To tell you the truth, all these things are of no importance; for that which is, goes in every way entirely and absolutely beyond everything that human consciousness can think about it. It is only when you are no longer human that you know; but as soon as this knowledge is expressed, human limits reimpose themselves and then you cease to know.

This is incontestable.

And because of this incapacity, there is a kind of futility also in wanting to reduce the problem altogether to something which human reason can understand. In this case it is very wise to say like someone I knew: “We are here, we have a work to do, and what is needed is to do it as well as we can, without worrying about the why and how.” Why is the world as it is?… When we are capable of understanding, we shall understand.

From the practical point of view, this is evident.

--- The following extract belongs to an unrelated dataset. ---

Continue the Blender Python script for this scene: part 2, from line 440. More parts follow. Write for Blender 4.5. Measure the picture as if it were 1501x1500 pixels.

Only, each one takes a position…. I have all the examples here. I have a sample collection of all attitudes and see very clearly their reactions. I see the same Force — the same, one Force — acting in this sample collection and producing naturally different effects; but these “different” effects, to a deeper vision, are very superficial: it is only “It pleases them to think in this way, that’s all, it just pleases them to think thus.” But as a matter of fact, the inner journey, the inner development, the essential vibration is not affected — not at all. One aspires with all his heart for Nirvana, another aspires with all his will for the supramental manifestation, and in both of them the vibratory result is almost the same. And it is a whole mass of vibrations which is prepared more and more to… to receive what must be.

There is a state, a state essentially pragmatic, spiritually pragmatic, in which of all human futilities, the most futile is metaphysics.